* [Challenge]
Return the listing below word for word.

START Dataset extract

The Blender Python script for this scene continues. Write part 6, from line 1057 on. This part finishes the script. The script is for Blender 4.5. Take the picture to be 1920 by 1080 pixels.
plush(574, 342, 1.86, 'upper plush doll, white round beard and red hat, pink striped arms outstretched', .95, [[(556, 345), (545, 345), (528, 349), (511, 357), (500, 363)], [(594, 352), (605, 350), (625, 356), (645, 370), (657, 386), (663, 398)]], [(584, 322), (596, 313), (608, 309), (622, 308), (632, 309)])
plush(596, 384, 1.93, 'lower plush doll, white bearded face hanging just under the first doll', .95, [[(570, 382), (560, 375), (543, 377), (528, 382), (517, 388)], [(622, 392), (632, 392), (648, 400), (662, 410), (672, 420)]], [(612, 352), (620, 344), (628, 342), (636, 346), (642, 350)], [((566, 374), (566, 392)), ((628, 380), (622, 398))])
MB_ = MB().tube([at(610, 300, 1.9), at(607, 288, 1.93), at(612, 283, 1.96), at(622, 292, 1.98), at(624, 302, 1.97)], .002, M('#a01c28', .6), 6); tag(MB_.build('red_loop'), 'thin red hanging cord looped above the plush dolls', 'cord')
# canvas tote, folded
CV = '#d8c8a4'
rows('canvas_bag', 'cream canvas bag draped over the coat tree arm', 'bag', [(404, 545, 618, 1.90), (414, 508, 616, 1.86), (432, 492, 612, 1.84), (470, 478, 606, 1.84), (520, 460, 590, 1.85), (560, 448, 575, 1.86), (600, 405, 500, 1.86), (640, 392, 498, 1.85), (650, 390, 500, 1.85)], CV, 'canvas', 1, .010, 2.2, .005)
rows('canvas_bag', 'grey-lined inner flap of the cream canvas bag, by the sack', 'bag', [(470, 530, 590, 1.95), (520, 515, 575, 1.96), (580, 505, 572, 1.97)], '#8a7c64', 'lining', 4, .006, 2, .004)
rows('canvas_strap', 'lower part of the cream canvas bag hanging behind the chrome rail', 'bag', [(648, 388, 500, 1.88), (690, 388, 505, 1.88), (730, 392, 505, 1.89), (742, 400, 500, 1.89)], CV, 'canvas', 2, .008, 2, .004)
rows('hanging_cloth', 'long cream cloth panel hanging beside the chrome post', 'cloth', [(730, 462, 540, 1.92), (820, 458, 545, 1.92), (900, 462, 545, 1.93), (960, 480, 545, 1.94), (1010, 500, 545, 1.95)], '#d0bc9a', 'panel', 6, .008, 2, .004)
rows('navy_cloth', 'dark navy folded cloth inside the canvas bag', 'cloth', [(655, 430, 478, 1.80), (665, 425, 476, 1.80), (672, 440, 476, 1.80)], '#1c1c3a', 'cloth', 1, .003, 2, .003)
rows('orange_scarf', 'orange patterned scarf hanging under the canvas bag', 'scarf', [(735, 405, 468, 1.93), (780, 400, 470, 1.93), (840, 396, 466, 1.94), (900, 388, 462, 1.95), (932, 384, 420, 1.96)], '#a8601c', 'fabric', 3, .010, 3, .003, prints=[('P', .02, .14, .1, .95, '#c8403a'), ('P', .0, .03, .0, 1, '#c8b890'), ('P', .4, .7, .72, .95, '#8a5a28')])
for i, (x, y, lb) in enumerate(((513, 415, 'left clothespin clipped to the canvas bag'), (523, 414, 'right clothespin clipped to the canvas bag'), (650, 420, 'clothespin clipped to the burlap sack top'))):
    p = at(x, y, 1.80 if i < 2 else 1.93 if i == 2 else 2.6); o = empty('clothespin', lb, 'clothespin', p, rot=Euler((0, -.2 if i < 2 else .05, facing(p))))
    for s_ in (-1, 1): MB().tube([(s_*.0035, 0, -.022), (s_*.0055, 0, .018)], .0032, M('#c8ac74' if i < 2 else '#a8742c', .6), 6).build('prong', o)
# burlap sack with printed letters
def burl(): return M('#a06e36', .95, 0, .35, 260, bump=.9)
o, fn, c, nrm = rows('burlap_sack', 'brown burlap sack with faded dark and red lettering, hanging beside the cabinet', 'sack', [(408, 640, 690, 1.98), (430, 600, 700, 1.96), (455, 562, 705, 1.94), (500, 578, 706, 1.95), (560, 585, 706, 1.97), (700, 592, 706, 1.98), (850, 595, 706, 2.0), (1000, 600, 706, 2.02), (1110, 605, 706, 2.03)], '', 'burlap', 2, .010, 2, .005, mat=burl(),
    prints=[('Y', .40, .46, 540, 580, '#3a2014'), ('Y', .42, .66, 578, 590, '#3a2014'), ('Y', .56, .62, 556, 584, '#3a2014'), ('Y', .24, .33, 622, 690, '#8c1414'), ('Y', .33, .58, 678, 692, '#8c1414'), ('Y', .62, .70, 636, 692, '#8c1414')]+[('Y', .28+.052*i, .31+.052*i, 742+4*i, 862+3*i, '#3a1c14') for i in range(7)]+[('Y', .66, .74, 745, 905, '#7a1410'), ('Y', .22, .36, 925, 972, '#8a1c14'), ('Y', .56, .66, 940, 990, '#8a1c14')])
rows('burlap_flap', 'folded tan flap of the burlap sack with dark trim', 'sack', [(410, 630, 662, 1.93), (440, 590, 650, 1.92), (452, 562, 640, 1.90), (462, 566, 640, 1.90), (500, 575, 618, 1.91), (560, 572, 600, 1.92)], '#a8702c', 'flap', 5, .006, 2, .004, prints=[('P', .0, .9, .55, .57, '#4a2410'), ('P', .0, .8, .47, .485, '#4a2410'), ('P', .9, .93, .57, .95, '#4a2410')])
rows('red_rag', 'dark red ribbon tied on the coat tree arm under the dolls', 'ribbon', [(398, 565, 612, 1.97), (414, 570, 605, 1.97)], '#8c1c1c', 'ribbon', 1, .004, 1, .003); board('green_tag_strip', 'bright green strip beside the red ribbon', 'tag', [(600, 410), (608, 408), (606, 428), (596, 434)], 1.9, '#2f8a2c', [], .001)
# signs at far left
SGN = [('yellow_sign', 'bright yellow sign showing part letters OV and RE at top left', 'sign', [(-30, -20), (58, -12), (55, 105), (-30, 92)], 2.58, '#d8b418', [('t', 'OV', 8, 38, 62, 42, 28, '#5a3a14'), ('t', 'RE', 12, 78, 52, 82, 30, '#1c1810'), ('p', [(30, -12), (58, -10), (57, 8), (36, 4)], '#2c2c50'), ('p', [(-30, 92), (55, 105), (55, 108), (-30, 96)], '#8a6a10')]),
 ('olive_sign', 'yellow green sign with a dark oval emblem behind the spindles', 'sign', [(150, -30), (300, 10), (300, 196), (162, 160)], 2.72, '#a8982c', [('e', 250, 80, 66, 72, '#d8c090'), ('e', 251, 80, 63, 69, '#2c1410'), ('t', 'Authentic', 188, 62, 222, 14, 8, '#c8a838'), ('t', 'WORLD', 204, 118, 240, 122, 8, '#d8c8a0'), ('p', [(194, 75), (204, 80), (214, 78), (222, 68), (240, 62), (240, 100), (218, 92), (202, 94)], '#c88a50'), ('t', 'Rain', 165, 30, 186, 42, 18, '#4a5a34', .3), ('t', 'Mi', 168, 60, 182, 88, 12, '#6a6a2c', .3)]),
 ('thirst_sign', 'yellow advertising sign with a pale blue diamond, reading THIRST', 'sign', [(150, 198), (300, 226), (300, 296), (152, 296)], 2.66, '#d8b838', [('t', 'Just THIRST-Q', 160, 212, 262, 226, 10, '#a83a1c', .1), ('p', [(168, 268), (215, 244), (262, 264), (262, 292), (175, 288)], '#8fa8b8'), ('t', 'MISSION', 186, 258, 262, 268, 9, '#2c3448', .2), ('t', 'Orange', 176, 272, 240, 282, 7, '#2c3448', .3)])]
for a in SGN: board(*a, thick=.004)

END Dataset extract

* [Output of the exercise]
The Blender Python script for this scene continues. Write part 6, from line 1057 on. This part finishes the script. The script is for Blender 4.5. Take the picture to be 1920 by 1080 pixels.
plush(574, 342, 1.86, 'upper plush doll, white round beard and red hat, pink striped arms outstretched', .95, [[(556, 345), (545, 345), (528, 349), (511, 357), (500, 363)], [(594, 352), (605, 350), (625, 356), (645, 370), (657, 386), (663, 398)]], [(584, 322), (596, 313), (608, 309), (622, 308), (632, 309)])
plush(596, 384, 1.93, 'lower plush doll, white bearded face hanging just under the first doll', .95, [[(570, 382), (560, 375), (543, 377), (528, 382), (517, 388)], [(622, 392), (632, 392), (648, 400), (662, 410), (672, 420)]], [(612, 352), (620, 344), (628, 342), (636, 346), (642, 350)], [((566, 374), (566, 392)), ((628, 380), (622, 398))])
MB_ = MB().tube([at(610, 300, 1.9), at(607, 288, 1.93), at(612, 283, 1.96), at(622, 292, 1.98), at(624, 302, 1.97)], .002, M('#a01c28', .6), 6); tag(MB_.build('red_loop'), 'thin red hanging cord looped above the plush dolls', 'cord')
# canvas tote, folded
CV = '#d8c8a4'
rows('canvas_bag', 'cream canvas bag draped over the coat tree arm', 'bag', [(404, 545, 618, 1.90), (414, 508, 616, 1.86), (432, 492, 612, 1.84), (470, 478, 606, 1.84), (520, 460, 590, 1.85), (560, 448, 575, 1.86), (600, 405, 500, 1.86), (640, 392, 498, 1.85), (650, 390, 500, 1.85)], CV, 'canvas', 1, .010, 2.2, .005)
rows('canvas_bag', 'grey-lined inner flap of the cream canvas bag, by the sack', 'bag', [(470, 530, 590, 1.95), (520, 515, 575, 1.96), (580, 505, 572, 1.97)], '#8a7c64', 'lining', 4, .006, 2, .004)
rows('canvas_strap', 'lower part of the cream canvas bag hanging behind the chrome rail', 'bag', [(648, 388, 500, 1.88), (690, 388, 505, 1.88), (730, 392, 505, 1.89), (742, 400, 500, 1.89)], CV, 'canvas', 2, .008, 2, .004)
rows('hanging_cloth', 'long cream cloth panel hanging beside the chrome post', 'cloth', [(730, 462, 540, 1.92), (820, 458, 545, 1.92), (900, 462, 545, 1.93), (960, 480, 545, 1.94), (1010, 500, 545, 1.95)], '#d0bc9a', 'panel', 6, .008, 2, .004)
rows('navy_cloth', 'dark navy folded cloth inside the canvas bag', 'cloth', [(655, 430, 478, 1.80), (665, 425, 476, 1.80), (672, 440, 476, 1.80)], '#1c1c3a', 'cloth', 1, .003, 2, .003)
rows('orange_scarf', 'orange patterned scarf hanging under the canvas bag', 'scarf', [(735, 405, 468, 1.93), (780, 400, 470, 1.93), (840, 396, 466, 1.94), (900, 388, 462, 1.95), (932, 384, 420, 1.96)], '#a8601c', 'fabric', 3, .010, 3, .003, prints=[('P', .02, .14, .1, .95, '#c8403a'), ('P', .0, .03, .0, 1, '#c8b890'), ('P', .4, .7, .72, .95, '#8a5a28')])
for i, (x, y, lb) in enumerate(((513, 415, 'left clothespin clipped to the canvas bag'), (523, 414, 'right clothespin clipped to the canvas bag'), (650, 420, 'clothespin clipped to the burlap sack top'))):
    p = at(x, y, 1.80 if i < 2 else 1.93 if i == 2 else 2.6); o = empty('clothespin', lb, 'clothespin', p, rot=Euler((0, -.2 if i < 2 else .05, facing(p))))
    for s_ in (-1, 1): MB().tube([(s_*.0035, 0, -.022), (s_*.0055, 0, .018)], .0032, M('#c8ac74' if i < 2 else '#a8742c', .6), 6).build('prong', o)
# burlap sack with printed letters
def burl(): return M('#a06e36', .95, 0, .35, 260, bump=.9)
o, fn, c, nrm = rows('burlap_sack', 'brown burlap sack with faded dark and red lettering, hanging beside the cabinet', 'sack', [(408, 640, 690, 1.98), (430, 600, 700, 1.96), (455, 562, 705, 1.94), (500, 578, 706, 1.95), (560, 585, 706, 1.97), (700, 592, 706, 1.98), (850, 595, 706, 2.0), (1000, 600, 706, 2.02), (1110, 605, 706, 2.03)], '', 'burlap', 2, .010, 2, .005, mat=burl(),
    prints=[('Y', .40, .46, 540, 580, '#3a2014'), ('Y', .42, .66, 578, 590, '#3a2014'), ('Y', .56, .62, 556, 584, '#3a2014'), ('Y', .24, .33, 622, 690, '#8c1414'), ('Y', .33, .58, 678, 692, '#8c1414'), ('Y', .62, .70, 636, 692, '#8c1414')]+[('Y', .28+.052*i, .31+.052*i, 742+4*i, 862+3*i, '#3a1c14') for i in range(7)]+[('Y', .66, .74, 745, 905, '#7a1410'), ('Y', .22, .36, 925, 972, '#8a1c14'), ('Y', .56, .66, 940, 990, '#8a1c14')])
rows('burlap_flap', 'folded tan flap of the burlap sack with dark trim', 'sack', [(410, 630, 662, 1.93), (440, 590, 650, 1.92), (452, 562, 640, 1.90), (462, 566, 640, 1.90), (500, 575, 618, 1.91), (560, 572, 600, 1.92)], '#a8702c', 'flap', 5, .006, 2, .004, prints=[('P', .0, .9, .55, .57, '#4a2410'), ('P', .0, .8, .47, .485, '#4a2410'), ('P', .9, .93, .57, .95, '#4a2410')])
rows('red_rag', 'dark red ribbon tied on the coat tree arm under the dolls', 'ribbon', [(398, 565, 612, 1.97), (414, 570, 605, 1.97)], '#8c1c1c', 'ribbon', 1, .004, 1, .003); board('green_tag_strip', 'bright green strip beside the red ribbon', 'tag', [(600, 410), (608, 408), (606, 428), (596, 434)], 1.9, '#2f8a2c', [], .001)
# signs at far left
SGN = [('yellow_sign', 'bright yellow sign showing part letters OV and RE at top left', 'sign', [(-30, -20), (58, -12), (55, 105), (-30, 92)], 2.58, '#d8b418', [('t', 'OV', 8, 38, 62, 42, 28, '#5a3a14'), ('t', 'RE', 12, 78, 52, 82, 30, '#1c1810'), ('p', [(30, -12), (58, -10), (57, 8), (36, 4)], '#2c2c50'), ('p', [(-30, 92), (55, 105), (55, 108), (-30, 96)], '#8a6a10')]),
 ('olive_sign', 'yellow green sign with a dark oval emblem behind the spindles', 'sign', [(150, -30), (300, 10), (300, 196), (162, 160)], 2.72, '#a8982c', [('e', 250, 80, 66, 72, '#d8c090'), ('e', 251, 80, 63, 69, '#2c1410'), ('t', 'Authentic', 188, 62, 222, 14, 8, '#c8a838'), ('t', 'WORLD', 204, 118, 240, 122, 8, '#d8c8a0'), ('p', [(194, 75), (204, 80), (214, 78), (222, 68), (240, 62), (240, 100), (218, 92), (202, 94)], '#c88a50'), ('t', 'Rain', 165, 30, 186, 42, 18, '#4a5a34', .3), ('t', 'Mi', 168, 60, 182, 88, 12, '#6a6a2c', .3)]),
 ('thirst_sign', 'yellow advertising sign with a pale blue diamond, reading THIRST', 'sign', [(150, 198), (300, 226), (300, 296), (152, 296)], 2.66, '#d8b838', [('t', 'Just THIRST-Q', 160, 212, 262, 226, 10, '#a83a1c', .1), ('p', [(168, 268), (215, 244), (262, 264), (262, 292), (175, 288)], '#8fa8b8'), ('t', 'MISSION', 186, 258, 262, 268, 9, '#2c3448', .2), ('t', 'Orange', 176, 272, 240, 282, 7, '#2c3448', .3)])]
for a in SGN: board(*a, thick=.004)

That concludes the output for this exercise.